In other words, you have a list of spec strings (for instance Curve or Curve.Sinusoid) followed by keywords in either parentheses, square brackets or braces to represent the style, plot and normalization options respectively.

Example %%opts cell magic

Here is the example from the Customization section of the 'Getting Started' customized using the %%opts cell magic:

In [2]:
%%opts Curve  [height=200 width=900 xaxis=None tools=['hover']]
%%opts Curve (color='red' line_width=1.5)
%%opts Spikes [height=150 width=900 yaxis=None] (color='grey' line_width=0.25)
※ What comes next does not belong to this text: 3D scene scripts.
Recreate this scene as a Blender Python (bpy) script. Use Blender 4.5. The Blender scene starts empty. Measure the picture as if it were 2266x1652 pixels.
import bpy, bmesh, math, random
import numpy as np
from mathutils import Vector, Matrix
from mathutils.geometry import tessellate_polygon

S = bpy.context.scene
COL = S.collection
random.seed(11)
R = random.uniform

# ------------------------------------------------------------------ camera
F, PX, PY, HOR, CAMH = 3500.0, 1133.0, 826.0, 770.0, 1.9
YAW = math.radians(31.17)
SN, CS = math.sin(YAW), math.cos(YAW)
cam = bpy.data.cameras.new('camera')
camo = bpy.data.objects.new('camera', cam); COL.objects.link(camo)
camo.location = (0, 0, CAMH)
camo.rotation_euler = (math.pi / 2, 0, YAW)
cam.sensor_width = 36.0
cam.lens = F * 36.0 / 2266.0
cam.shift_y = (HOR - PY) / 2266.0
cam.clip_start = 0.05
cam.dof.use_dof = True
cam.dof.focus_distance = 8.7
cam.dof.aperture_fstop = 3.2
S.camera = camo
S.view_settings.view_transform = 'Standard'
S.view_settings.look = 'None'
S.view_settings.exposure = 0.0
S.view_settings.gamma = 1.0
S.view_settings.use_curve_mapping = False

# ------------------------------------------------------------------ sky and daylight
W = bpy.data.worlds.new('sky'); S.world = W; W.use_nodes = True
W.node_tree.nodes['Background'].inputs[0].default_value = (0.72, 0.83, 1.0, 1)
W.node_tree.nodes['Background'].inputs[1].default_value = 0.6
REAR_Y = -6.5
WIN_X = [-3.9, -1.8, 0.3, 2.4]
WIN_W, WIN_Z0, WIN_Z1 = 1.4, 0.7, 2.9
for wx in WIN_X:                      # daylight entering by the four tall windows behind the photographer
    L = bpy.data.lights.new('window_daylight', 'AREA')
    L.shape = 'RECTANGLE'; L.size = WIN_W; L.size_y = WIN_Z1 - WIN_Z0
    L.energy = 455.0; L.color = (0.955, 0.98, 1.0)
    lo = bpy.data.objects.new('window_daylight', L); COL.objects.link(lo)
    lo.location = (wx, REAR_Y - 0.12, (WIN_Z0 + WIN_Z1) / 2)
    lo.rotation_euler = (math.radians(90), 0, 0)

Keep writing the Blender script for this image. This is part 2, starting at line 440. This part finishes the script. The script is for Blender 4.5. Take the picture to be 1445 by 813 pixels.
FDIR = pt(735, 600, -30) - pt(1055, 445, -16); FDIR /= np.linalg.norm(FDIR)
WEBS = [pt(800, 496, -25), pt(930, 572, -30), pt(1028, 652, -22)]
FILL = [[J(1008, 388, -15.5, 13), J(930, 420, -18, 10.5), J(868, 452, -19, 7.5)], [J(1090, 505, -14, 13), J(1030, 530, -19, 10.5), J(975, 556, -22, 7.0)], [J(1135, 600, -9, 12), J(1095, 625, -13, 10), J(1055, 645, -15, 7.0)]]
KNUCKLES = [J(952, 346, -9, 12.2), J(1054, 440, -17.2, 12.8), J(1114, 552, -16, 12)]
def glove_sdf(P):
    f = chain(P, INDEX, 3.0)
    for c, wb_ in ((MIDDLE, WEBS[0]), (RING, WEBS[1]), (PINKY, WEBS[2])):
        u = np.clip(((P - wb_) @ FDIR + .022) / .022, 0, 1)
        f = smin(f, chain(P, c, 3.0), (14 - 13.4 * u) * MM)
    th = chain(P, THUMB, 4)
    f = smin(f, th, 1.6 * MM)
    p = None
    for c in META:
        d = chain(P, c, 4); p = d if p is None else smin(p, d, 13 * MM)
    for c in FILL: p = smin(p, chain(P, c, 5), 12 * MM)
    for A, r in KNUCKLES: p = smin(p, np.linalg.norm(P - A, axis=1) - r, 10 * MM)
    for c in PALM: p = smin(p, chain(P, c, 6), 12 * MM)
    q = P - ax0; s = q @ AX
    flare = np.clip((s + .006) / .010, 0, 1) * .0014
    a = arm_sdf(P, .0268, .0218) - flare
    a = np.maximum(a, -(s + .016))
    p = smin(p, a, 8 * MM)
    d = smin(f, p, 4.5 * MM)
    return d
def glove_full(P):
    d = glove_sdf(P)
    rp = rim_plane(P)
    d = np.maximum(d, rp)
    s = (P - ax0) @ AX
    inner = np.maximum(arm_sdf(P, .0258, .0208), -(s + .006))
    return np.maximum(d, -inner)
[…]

spike_train = pd.read_csv('../assets/spike_train.csv.gz')
curve  = hv.Curve( spike_train, 'milliseconds', vdims='Hertz')
spikes = hv.Spikes(spike_train, 'milliseconds', vdims=[])
layout = (curve+spikes).cols(1)
layout
Out[2]:

This layout object is now customized in a way that will persist, just like it would using the recommended .opts method together with option builders. It is worth noting that instead of just using element names, you can specify the group and label (e.g Curve.Sinusoid.Squared) to condition on that metadata, just the way you can using the option builders.

Example %opts line magic

Here is how you could use the %opts line magic instead of opts.default as detailed in the Applying Customizations user guide:

In [3]:
%opts HeatMap (cmap='Summer') [colorbar=True, toolbar='above']

Now all HeatMap elements will use the 'Summer' colormap, showing a colorbar with the Bokeh toolbar at the top:

In [4]:
data = [(chr(65+i), chr(97+j),  i*j) for i in range(5) for j in range(5) if i!=j]
hv.HeatMap(data).sort()
Out[4]:

The %output line magic

The %output line magic has been fairly directly replaced by the hv.output utility. Here is an example of the %output line magic:

In [5]:
%output backend='matplotlib', fig='svg'

This ensures the following Path (and all subsequent Path objects) are rendered as SVG with matplotlib:

In [6]:
lin = np.linspace(0, np.pi*2, 200)

def lissajous(t, a, b, delta):
    return (np.sin(a * t + delta), np.sin(b * t), t)

path = hv.Path([lissajous(lin, 3, 5, np.pi/2)])
path.opts(opts.Path(linewidth=2, color='red', linestyle='dotted'))
Out[6]:

For the purposes of this notebook, let us switch the plotting extension back to bokeh:

In [7]:
%output backend='bokeh'

Note that the %output magic accepts the same set of output settings as the hv.output utility.

The %%output cell magic

If we want to temporarily switch to matplotlib with some custom output settings, we can use the %%output cell magic in an example combines the %%output and %%opts cell magics in the same cell:

In [8]:
%%output backend='matplotlib' fig='svg' size=50
%%opts Path (linewidth=3 color='blue')
lin = np.linspace(0, np.pi*2, 200)

def lissajous(t, a, b, delta):
    return (np.sin(a * t + delta), np.sin(b * t), t)

hv.Path([lissajous(lin, 3, 5, np.pi/2)])
Out[8]:

The recommended approach would now be to pass the path object to the hv.output utility as detailed in the Applying Customizations user guide. The magic processes the same set of output settings as the hv.output utility.